Robert Redford at the NY Press Conference for “The Company You Keep” at Le Parker-Meridien Hotel, April 1, 2013.
Robert Redford, Stanley Tucci, Brit Marling & Jackie Evancho Learning About Life and History From The Company They Keep
by Jay S. Jacobs
About the time that the Weather Underground was forming and gaining infamy for their sometimes violent protests, Robert Redford was well on his way to becoming one of the biggest stars in Hollywood. Butch Cassidy & the Sundance Kid, Downhill Racer and Jeremiah Johnson were all released during the group’s heyday. Redford was familiar with the generational revolt going on in the late 60s and early 70s. However, he was a part of a different world: a young family man whose career was starting to explode. Still he was always sympathetic to the youthful causes and that fascination has led 40 years later to his latest film, The Company You Keep.
The film is directed by and starring Redford as Jim Grant, a long-time small-town lawyer who is exposed as a former member of the Weather Underground. He had settled down after being on the run for 40 years since a protest went wrong, leading to a bank guard’s death. When one of his cohorts (Susan Sarandon) is captured by the FBI and a reporter (Shia LaBeouf) starts sniffing around him, Grant must drop his young step-daughter (singer Jackie Evancho, making her acting debut) with his brother (Chris Cooper) and go back on the run.
However, this time, Grant isn’t running away. He is running back to his past to track down old friends from the movement, particularly the one woman who can prove his innocence (Julie Christie). In the meantime, LaBeouf’s reporter and the FBI are on his tail, finding his old secrets and the grown daughter he had to leave behind (Brit Marling).
The movie takes a fascinating look at the hippie era and its reverberations into today’s world. The Company You Keep shows a nostalgia for the ideals of peace and love, but also takes a hard look at the wrongs committed by the Weather Underground, a rogue faction that sometimes used violence to make their points.
A few days before the film’s debut in New York and Los Angeles, Redford, Tucci, Marling and Evancho held a press conference to discuss their film and their feelings about the sixties movements that inspired it.
What drew you to the material? Had you read Neil Gordon’s novel or was it Lem Dobbs’ screenplay that attracted you to this?
Robert Redford: It was the book, that I read five or six years ago. I was drawn to the book because it’s a big, wide-ranging book. It had a lot of plot lines. It had a lot of email stuff going on. It had many, many characters. There was something at the core that captured my attention, and so the next four to five years was spent shaping that material into what could be a film. So yeah, I was drawn to the material. That’s what started it. For the whole other reasoning that I won’t get into, but that’s how it started. Then Lem Dobbs came as a result of hiring him to write the screenplay. That’s how that came about. Then it was many, many iterations. It was reshaped and reshaped and reshaped. Kind of sculpted.

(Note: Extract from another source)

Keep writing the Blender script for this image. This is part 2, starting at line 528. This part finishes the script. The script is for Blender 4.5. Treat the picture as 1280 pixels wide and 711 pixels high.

Brit, you’ve starred in idiosyncratic independent films like Another Earth and The Sound of My Voice, both of which you co-wrote. Is there much difference between the low-budget indie films and bigger, star-driven films?
Brit Marling: I guess in some respects there are differences. I mean, the craft service table is a different craft service table. (chuckles) Honestly, for me it always comes down to the story. How attracted you are to the story and how compelled you are to be a part of telling it. When I read the script, I was really moved by the Weather Underground and how it’s not set back then. It’s set in present day. This group has come into age and wisdom and experience and are looking back and are wondering about the radicalism of their youth. If they made the right choices and would they do it differently now. My generation is grappling with a lot of the same ideas so I was very attracted to that part of the story.
Stanley Tucci: I think that is something universal…
Robert Redford: We were overjoyed to launch her first film and her second one – Another Earth and The Sound of My Voice – at the Sundance festival. That’s how I came to know Brit. The whole idea was: her work was really, really special and I thought well someway, somehow, sometime I’m going to find a way to work with her. I was very motivated by what I had already seen, so it was a particular joy for me to be able to invite her into this film.
Brit Marling: I should add to that the fact that I may be able to make a living as an actress and writer I owe entirely to this man. And to the institution he created as a safe haven for artists and filmmakers to make quirky, independent releases. Without that I don’t know, I might be investment banking. Who knows what I might be doing right now?